Innovative RIS Prototyping Enhancing Wireless Communication with Real-Time Spot Beam Tracking and OAM Wavefront Manipulation

TL;DR

This paper introduces a reconfigurable metasurface RIS prototype capable of dynamic 3D beam tracking, vortex wavefront manipulation, and complex beam generation, significantly advancing wireless communication technologies.

Contribution

It presents a novel RIS architecture with 2-bit phase control, independent unit programmability, and real-time space-time wavefront manipulation at 10.7 GHz, enabling complex beamforming and tracking.

Findings

Demonstrated 3D spot beam scanning for indoor dynamic tracking

Achieved rapid vortex wavefront rotation for Doppler signal modulation

Verified outdoor beam steering for user blocking scenarios

Abstract

This paper presents a sophisticated reconfigurable metasurface architecture that introduces an advanced concept of flexible full-array space-time wavefront manipulation with enhanced dynamic capabilities.

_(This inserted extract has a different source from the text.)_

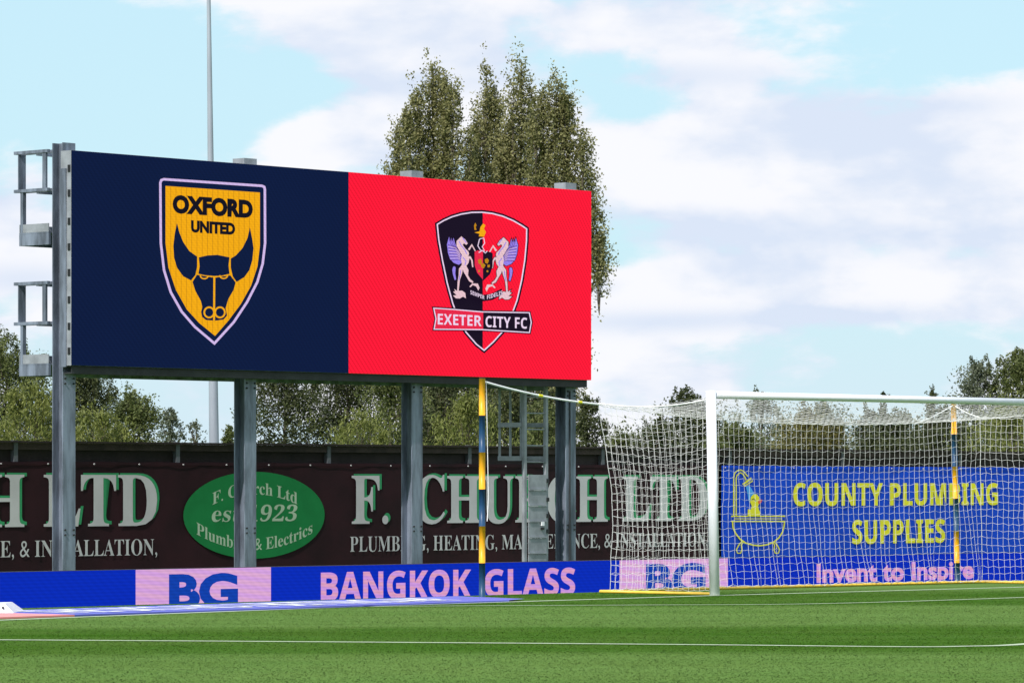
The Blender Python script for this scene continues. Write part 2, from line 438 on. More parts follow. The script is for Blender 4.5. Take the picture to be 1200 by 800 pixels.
# blades of grass
NB = 520000
yy = 26+(53-26)*rng.random(NB)**1.25
half = yy*.1224+2.2
xx = (rng.random(NB)*2-1)*half
Pg = np.stack((xx, yy), 1); tt, pp = mat_uv(Pg)
tm_, pm_ = mat_pq(Pg)
keep = (pp < .35) & ~((tm_ < MT1+.05) & (pm_ > -1.72) & (pm_ < .05))
Pg = Pg[keep]; pp = pp[keep]
lined = np.zeros(len(Pg), bool)
for (L, wd, _), pr in zip(LINES, (.85, .5, .85)): lined |= (dist_line(Pg, L) < wd/2) & (rng.random(len(Pg)) < pr)
def blades(Pg, name, m, hk=1.):
    n = len(Pg); h = (.002+.0045*rng.random(n))*hk; wv = .003+.003*rng.random(n); an = rng.random(n)*np.pi
    lean = (rng.random((n, 2))-.5)*.03
    gz = np.where(mat_uv(Pg)[1] > 0, -.15*mat_uv(Pg)[1], 0)
    ux, uy = np.cos(an)*wv, np.sin(an)*wv
    V = np.empty((n, 3, 3)); V[:, 0] = np.stack((Pg[:, 0]-ux, Pg[:, 1]-uy, gz), 1); V[:, 1] = np.stack((Pg[:, 0]+ux, Pg[:, 1]+uy, gz), 1)
    V[:, 2] = np.stack((Pg[:, 0]+lean[:, 0], Pg[:, 1]+lean[:, 1], gz+h), 1)
    o = mesh_np(name, V.reshape(-1, 3), np.arange(3*n), 3, m, tint=rng.random(n)**2)
    return o
o = blades(Pg[~lined], 'grass', M['blade']); o['kind'] = 'stuff'
o = blades(Pg[lined], 'painted_grass', M['chalk'], .9); o['kind'] = 'stuff'

adm = thing('advert_mat', 'long periwinkle vinyl advert mat lying on the grass with white slogan and coral left end', 'advert mat', MPL.pt(MPL.t(270, -1), -1, 0))
pa, pb = -1.6, 0.
split = MPL.t(38, -1)
b = MB(); b.box(MPL, split, MT1-1.0, pa, pb, .002, .02); b.poly([MPL.pt(MT1-1.0, pa, .02), MPL.pt(MT1-.4, pa+.25, .02), MPL.pt(MT1, pb, .02), MPL.pt(MT1-1.0, pb, .02)])
b.build('blue_section', M['mat_blue'], adm)
b = MB(); b.box(MPL, MT0, split, pa, pb, .002, .02); b.build('red_section', M['mat_red'], adm)
V, Fc = glyphs("THE UK'S NO.1 BETTING APP", 'sans', .012)
x0 = min(v[0] for v in V); x1 = max(v[0] for v in V); ta, tb_ = MPL.t(66, -1.2), MPL.t(520, -.9)
b = MB(); b.v = [MPL.pt(ta+(v[0]-x0)/(x1-x0)*(tb_-ta)+.2*v[1], -1.3+v[1]*1.4, .026) for v in V]; b.f = list(Fc)
b.build('lettering', M['mat_white'], adm)

# white wedge on the far left
wl = P0.at(-6, 716, -1.6); wx, wy = wl[0], wl[1]
k = wy/F
b = MB()
A = [(-16, 0, 0), (22, 0, 0), (22, .9, 0), (-16, .9, 0), (-14, .1, 10), (10, .1, 10.5), (10, .75, 10.5), (-14, .75, 10)]
b.hexa([(wx+a*k, wy+c, .02+h*k) for a, c, h in A])
wb = thing('marker_wedge', 'low white wedge at the far left end of the advert mat', 'wedge', (wx, wy, .02))
b.build('wedge_body', M['white_paint'], wb)
b = MB(); b.tube([(wx+9*k, wy+.045, .02+6*k), (wx+9*k, wy+.02, .02+6*k)], .012, 8); b.build('fixing_screw', M['black'], wb)

# ------------------------------------------------------------------ perimeter LED boards
LB = Plane(5100, 54.2)
ztop = LB.z(640, 657.5); zbot = -.30
T = lambda px: LB.t(px)
pb_ = thing('led_perimeter_board', 'long low blue and pink LED perimeter board behind the goal line', 'LED board', LB.pt(LB.t(600), 0, -.3))
b = MB(); b.box(LB, T(-200), T(1420), .012, .16, zbot, ztop); b.build('cabinet', M['black'], pb_)
segs = [(-200, 159, 'led_blue'), (159, 317.5, 'led_pink'), (317.5, 726, 'led_blue'), (726, 853, 'led_pink'), (853, 1420, 'led_blue')]
for a, c, mm in segs:
    MB().box(LB, T(a), T(c), 0, .012, zbot+.01, ztop-.004).build('display', M[mm], pb_)
def ltext(s, l, r, base, cap, m, **k): text_px(LB, s, l, r, base, cap, -.006, **k).build('lettering', M[m], pb_)
ltext('BG', 198, 279, 714, 41.5, 'led_royal', off=.045)
ltext('BG', 757, 827, 697.5, 37, 'led_royal', off=.045)
ltext('BANGKOK', 376, 552, 704, 33.5, 'led_pinktext', style='bold', off=.012)
ltext('GLASS', 568, 674, 699.5, 32.5, 'led_pinktext', style='bold', off=.012)
ltext('Invent to Inspire', 957, 1141, 682.6, 22.6, 'led_pinktext', off=.034)
tk = LB.t(0); dk = 0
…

The practical 2-bit phase-shifting unit cell on the RIS is distinguished by its ability to maintain four stable phase states, each with ${90^ \circ }$ differences, and features an insertion loss of less than 0.6 dB across a bandwidth of 200 MHz. All reconfigurable units are equipped with meticulously designed control circuits, governed by an intelligent core composed of multiple Micro-Controller Units (MCUs), enabling rapid control response across the entire RIS array. Owing to the capability of each unit cell on the metasurface to independently switch states, the entire RIS is not limited to controlling general beams with specific directional patterns, but also generates beams with more complex structures, including multi-focus 3D spot beams and vortex beams. This development substantially broadens its applicability across various industrial wireless transmission scenarios. Moreover, by leveraging the rapid-respond space-time coding and the full-array independent programmability of the RIS prototyping operating at 10.7 GHz, we have demonstrated that: 1) The implementation of 3D spot beams scanning facilitates dynamic beam tracking and real-time communication under the indoor near-field scenario; 2) The rapid wavefront rotation of vortex beams enables precise modulation of signals within the Doppler domain, showcasing an innovative approach to wireless signal manipulation; 3) The beam steering experiments for blocking users under outdoor far-field scenarios, verifying the beamforming capability of the RIS board.